Starbucks knows that they sell two needs, and, unlike Tide, they prioritize selling the internal need (but without neglecting the external one). For this to make sense, let’s think of the two needs in a slightly different way. We can think of the external needs as the basic, physical, surface level selling points. These are things like price, quality, quantity, physical characteristics, and more. In other words, it’s all the stuff you can see and feel from the outside. And we can think of the internal needs as the invisible, abstract, emotional selling points. It’s all the stuff you can’t easily touch, feel, count and measure. Said another way, external needs get you through the door, but it’s the internal ones that get you to stay and get you to come back. And we can see all of this in Starbucks. 

Emotional Needs and Starbucks 

Starbucks does highlight the external need. You need hydration, caffeine, dopamine, and energy to survive, and coffee gives you all of that. Now, Starbucks doesn’t phrase it like that. Instead, they sell the external need by saying, “We have the best quality coffee.” So if you want coffee, why walk through the door to Starbucks instead of to the gas station, Dunkin’ Doughnuts, or your own kitchen? Because Starbucks is “better quality” (air quotes) than all of those other places. 

So the external selling point of “quality” gets you through the door, but what makes you stay? And what makes you come back?…The internal need. You might tell yourself you go to Starbucks because they’re better than the other coffee shop, but really why you keep going back isn’t for the coffee. It’s for social connection. We all need to feel seen and recognized, to feel that we belong to a group and have a community and friends. And that feeling, that’s what Starbuck’s sells. 
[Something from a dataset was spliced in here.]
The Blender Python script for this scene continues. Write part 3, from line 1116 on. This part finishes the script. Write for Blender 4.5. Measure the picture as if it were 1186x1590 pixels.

At Starbucks, putting your name on the drink isn’t to help you find your order on the counter, it’s to make you feel recognized. The Starbucks app isn’t there to sell you coupons (although it does do that). It’s there to make you feel connected, remembered, and thought of. The app helps you customize your order, helps remember what you like and don’t like, recommends new things to you, and gives you individualized gifts on your birthday and special occasions. 

Your Relationship with Starbucks 

All of these little things add up to create a relationship between you and Starbucks. That’s not even including how Starbucks trains their employees to learn people’s names and orders and how they teach their baristas to build relationships with each customer (which they call “customer connections”). All of this to say, Starbucks goes out of their way to make their stores the place you meet a friend, have a first date, and host a one-on-one business meeting. They do everything they can to sell you social connection, not coffee. Coffee is just a means to an end. It’s the surface level camouflage they use to get you through the door so they can sell you the real thing, social connection. 

Now, there’s a strong correlation between the brands that prioritize selling external needs and the brands that we think of as cheap and commodities, just as there’s a strong link between the brands that highlight internal needs, like Starbucks, and the brands we think of as expensive, valuable, high-end, and luxury. We’ll unpack this more in our next episode, but for now, the next time you buy something, pay attention to what selling points they use. Does your laundry detergent focus on an external need or do they appeal to an internal need? Does your coffee only sell quality, or do they sell something else?